Every manufacturer faces similar problems when a market becomes a commodity game: the low-cost manufacturers ultimately win. So manufacturers must seek to add value. Nokia chose the wrong strategy for this.

For the past few years we've heard plenty about Nokia Life Tools, an information service for rural users first launched in India – which Nokia bundles with phones, and promotes heavily in emerging markets. One bundle is agricultural information, one educational services, and a third, entertainment. It's priced at 30 or 60 rupees a month. Life Tools would validate Nokia's strategic decision to bundle services with hardware, we were told.

Life Tools would "usher in an information revolution impacting the daily lives of people," said Nokia India's CEO. "We believe this is the beginning of a historical journey that will take mobility to grassroots and make a positive difference to the lives of people in the areas that are crucial to them.”

But Nokia is not an NGO. The measure of its success in India is not some United Nations corporate goodness programme, but the market. And the market perceived home-grown phones to be more practical and better value. The focus may even have been counter-productive, as the journey the Indian nation is making is one from rural to urban. Life Tools looks much more like a corporate vanity exercise than a coherent strategy. (Services chief Tero Ojanpero also indulged in a similar vanity exercise – here). Elop is right, a more responsive Nokia wouldn't have been so slow to react.
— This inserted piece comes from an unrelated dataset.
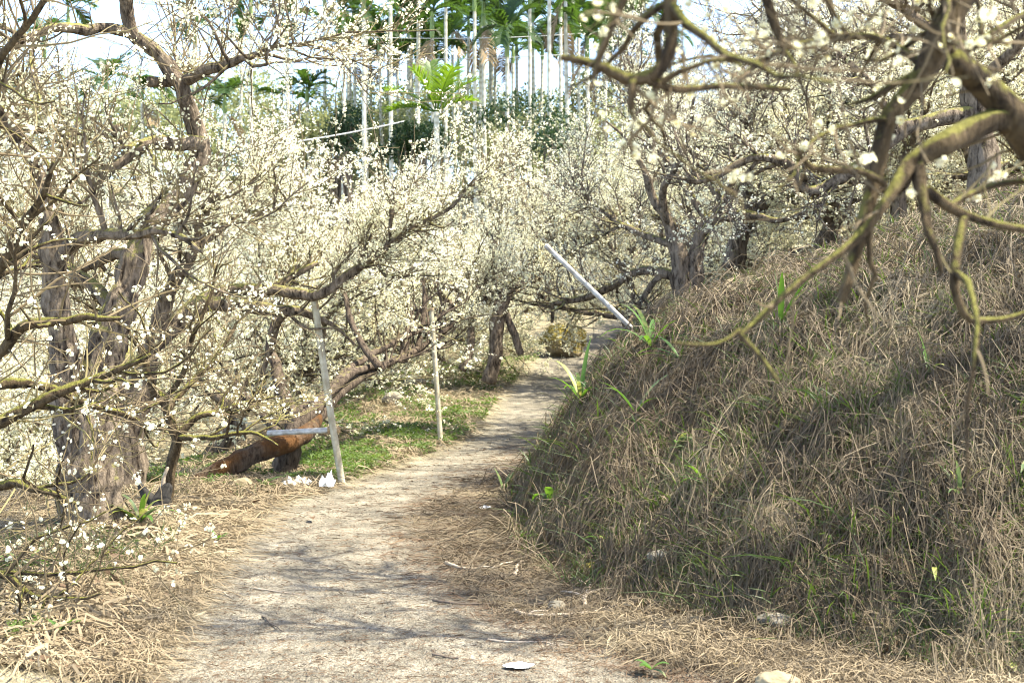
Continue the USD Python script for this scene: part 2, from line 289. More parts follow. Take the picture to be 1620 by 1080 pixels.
def strands(P, R, sides=3, rng=RNG):
    """Thin tubes. P (N,K,3), R (N,K)."""
    N, K, _ = P.shape
    T = nrm(np.gradient(P, axis=1)); a = nrm(rng.normal(size=(N, 1, 3)))
    U = nrm(a - (a * T).sum(-1, keepdims=True) * T); W = np.cross(T, U)
    ang = np.arange(sides) / sides * 2 * np.pi
    v = P[:, :, None] + (U[:, :, None] * np.cos(ang)[:, None] + W[:, :, None] * np.sin(ang)[:, None]) * R[:, :, None, None]
    base = (np.arange(N)[:, None, None] * K + np.arange(K - 1)[None, :, None]) * sides
    j = np.arange(sides)[None, None]; j2 = (j + 1) % sides
    q = np.stack([base + j, base + j2, base + sides + j2, base + sides + j], -1).reshape(-1, 4)
    return v.reshape(-1, 3), np.vstack([q[:, [0, 1, 2]], q[:, [0, 2, 3]]])
def ribbons(P, Wd, side):
    """Flat blades. P (N,K,3) centre lines, Wd (N,K) half widths, side (N,3) width direction."""
    N, K, _ = P.shape
    o = side[:, None] * Wd[..., None]
    v = np.stack([P - o, P + o], 2).reshape(-1, 3)
    b = (np.arange(N)[:, None] * K + np.arange(K - 1)[None]).ravel() * 2
    q = np.stack([b, b + 1, b + 3, b + 2], 1)
    return v, np.vstack([q[:, [0, 1, 2]], q[:, [0, 2, 3]]])
def cups(C, Nn, size, rng, k=5, depth=0.35):
    """Open five-petalled blossoms seen from afar: one small cup each."""
    n = len(C); a = nrm(rng.normal(size=(n, 3))); U = nrm(np.cross(Nn, a)); W = np.cross(Nn, U)
    ang = np.arange(k) / k * 2 * np.pi
    rim = C[:, None] + (U[:, None] * np.cos(ang)[:, None] + W[:, None] * np.sin(ang)[:, None]) * size[:, None, None] + Nn[:, None] * (size * depth)[:, None, None]
    v = np.concatenate([C[:, None], rim], 1).reshape(-1, 3)
    b = np.arange(n)[:, None] * (k + 1); j = np.arange(k)[None]
    return v, np.stack([b + 0 * j, b + 1 + j, b + 1 + (j + 1) % k], -1).reshape(-1, 3)
def flakes(C, U, W, l, w):
    """Leaf-sized rhombs: length l along U, width w along W."""
    v = np.stack([C - U * l[:, None], C + W * w[:, None], C + U * l[:, None], C - W * w[:, None]], 1).reshape(-1, 3)
    b = np.arange(len(C)) * 4
    return v, np.vstack([np.stack([b, b + 1, b + 2], 1), np.stack([b, b + 2, b + 3], 1)])

# ------------------------------------------------------------------ plum trees
def grow(P, R, n, length, spread, up, wig, K, rng, t0=0.25, t1=1.0, r0=0.01, r1=0.003, keep=0.6):
    """n child shoots on parent polylines P (N,K,3), radii R."""
    L = np.linalg.norm(np.diff(P, axis=1), axis=2).sum(1)
    idx = rng.choice(len(P), n, p=L / L.sum()); t = rng.uniform(t0, t1, n) * (P.shape[1] - 1)
    i = np.minimum(t.astype(int), P.shape[1] - 2); f = (t - i)[:, None]
    a, b = P[idx, i], P[idx, i + 1]
    pos = a * (1 - f) + b * f; tan = nrm(b - a); rr = R[idx, i] * (1 - f[:, 0]) + R[idx, i + 1] * f[:, 0]
    perp = nrm(np.cross(tan, rng.normal(size=(n, 3))))
    ang = rng.normal(spread, 0.22, n)[:, None]
    d = nrm(np.cos(ang) * tan + np.sin(ang) * perp + np.array([0, 0, up * 0.8]) * rng.uniform(0.3, 1.2, (n, 1)))
    ln = rng.uniform(*length, n) * rng.uniform(0.6, 1.1, n)
    out = [pos]
    for k in range(K - 1):
        d = nrm(d + rng.normal(size=(n, 3)) * wig + np.array([0, 0, up * 0.18]))
        out.append(out[-1] + d * (ln / (K - 1))[:, None])
    Q = np.stack(out, 1)
    rb = np.minimum(rr * keep, r0 * rng.uniform(0.7, 1.2, n)); 
    return Q, rb[:, None] * np.linspace(1, 0, K)[None] + r1 * np.linspace(0, 1, K)[None]
def on_twigs(P, n, rng, off=0.012, t0=0.1, group=1):
    m = n if group == 1 else n // group + 1
    idx = np.repeat(rng.integers(0, len(P), m), group)[:n]; t = np.clip(np.repeat(rng.uniform(t0, 1, m), group)[:n] + rng.normal(0, 0.05, n) * (group > 1), 0, 1) * (P.shape[1] - 1)
    i = np.minimum(t.astype(int), P.shape[1] - 2); f = (t - i)[:, None]
    d = nrm(rng.normal(size=(n, 3)) + np.array([0, 0, 0.35]))
    return P[idx, i] * (1 - f) + P[idx, i + 1] * f + d * off * (1 if group == 1 else rng.uniform(0.4, 2.0, (n, 1))), d
def resample(pr, n): 
    return spline(pr, n)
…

As for the rest of the memo, it is a shock treatment designed to steer the company from thinking about technologies and platforms, and towards making great products again. I would rather he didn't use the word "ecosystem", as it obfuscates as much as it clarifies. But he surely has it right when putting products first.

"Our success must begin and end with winning products," Elop said last week. For all his "ecosystems" babble, a successful product creates its own communities and markets. An unsuccessful one strengthens other peoples' ... ®

Bootnote

For what it's worth, here's Elop's burning platform parable:

There is a pertinent story about a man who was working on an oil platform in the North Sea. He woke up one night from a loud explosion, which suddenly set his entire oil platform on fire. In mere moments, he was surrounded by flames. Through the smoke and heat, he barely made his way out of the chaos to the platform's edge. When he looked down over the edge, all he could see were the dark, cold, foreboding Atlantic waters.

As the fire approached him, the man had mere seconds to react. He could stand on the platform, and inevitably be consumed by the burning flames. Or, he could plunge 30 meters in to the freezing waters. The man was standing upon a "burning platform", and he needed to make a choice.

He decided to jump. It was unexpected. In ordinary circumstances, the man would never consider plunging into icy waters. But these were not ordinary times – his platform was on fire. The man survived the fall and the waters. After he was rescued, he noted that a "burning platform" caused a radical change in his behaviour. 

Yes, he would, wouldn't he? The sentiments are spot-on, but it does remind me of Peter Cook's parody of Roald Dahl.